Hot Apollo

Toronto's Shiniest Rock-and-Roll Band


And that's how you make a monkey with a gun on the back of a horse look bland.


I often feel a faint bit of skepticism whenever people talk about the ostensibly insidious ways in which fast food companies market to children. Like McDonald’s with their toys and stuff? Like . . . We are talking about the same kids here, aren’t we? Those little people with fast metabolisms who don’t have jobs? Those guys? Those are the children in question? To my knowledge, those things tend to possess little in the way of practical autonomy. They also tend to want everything. They have desires that inevitably develop the capacity for refusal in any parent that has a steady working relationship with the laws of reality. In practice, I really can’t see the difference between denying a request for a bucket of fries and a supersonic jetpack. Both are common requests among young humanoids. You’ve obviously had experience with shooting down one of those ideas. The other shouldn’t be too much harder.

And McDonald’s actually makes it particularly easy. The salient draw in their campaign is the toy. That’s what whips the youths into a furor in most scenarios. But you can buy the toy without the food. It’s not even really a secret. It’s actually easier to walk in and get the toy than it is to attain the restaurant’s nutritional information sheet from the cashier. At least they always know what you’re talking about in the former case.

If you agree to walk in and buy the toy, the appetite will swiftly disappear in a haze of distraction.

I probably haven’t eaten at that place since middle school, but I was in ninth grade or something when “The Incredibles” came out, and I had a gusto for that Frozone figurine. Was there a reason for this? I’m rather inclined to doubt it.

But I walked in and said, “Hey! Give me that Frozone!”

And the guy said, “Um . . . Alright. That’ll be $4?”

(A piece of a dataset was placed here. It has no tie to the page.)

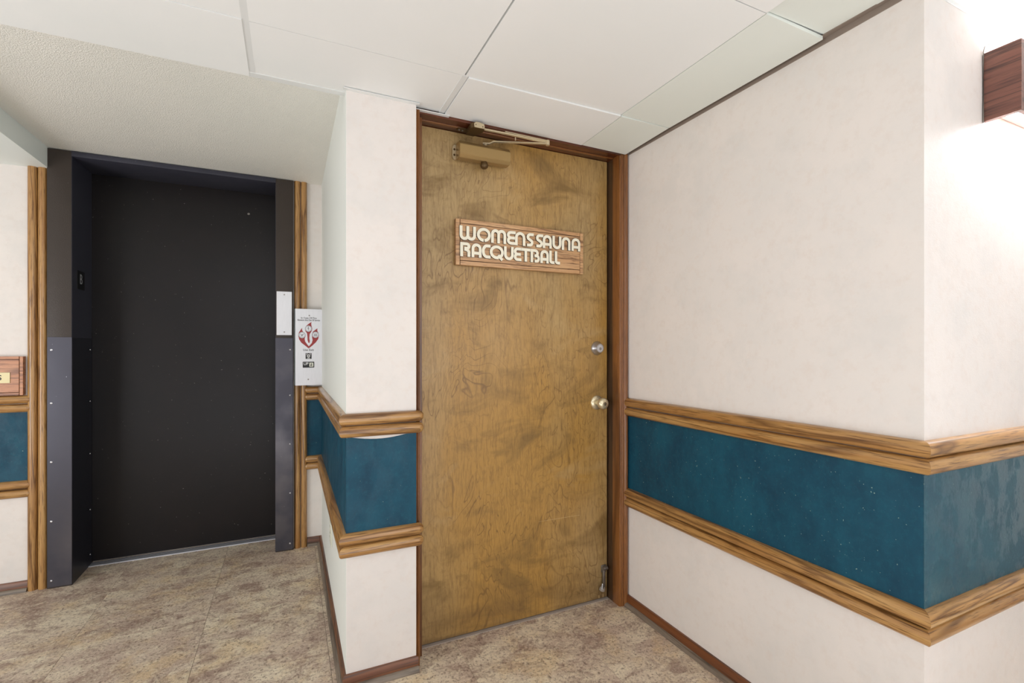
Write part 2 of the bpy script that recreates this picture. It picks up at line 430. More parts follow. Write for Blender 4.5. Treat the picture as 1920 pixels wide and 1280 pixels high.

“Ha! You foolish bastard! I would have given you $8 for it!”

“And I’m the foolish bastard?”

And that’s when I realised. This was never about Frozone at all. This . . . This was about Brozone.

And he said, “Uh . . . What’s Brozone?”

And I looked right at him. Our eyes locked. We made the connection. We felt the power rise within us. As our souls met in automatic understanding, I said, “It’s the name of our band, dude.”

Obviously, it never went anywhere, for that story was almost entirely fictional.

I did get that Frozone figurine, though.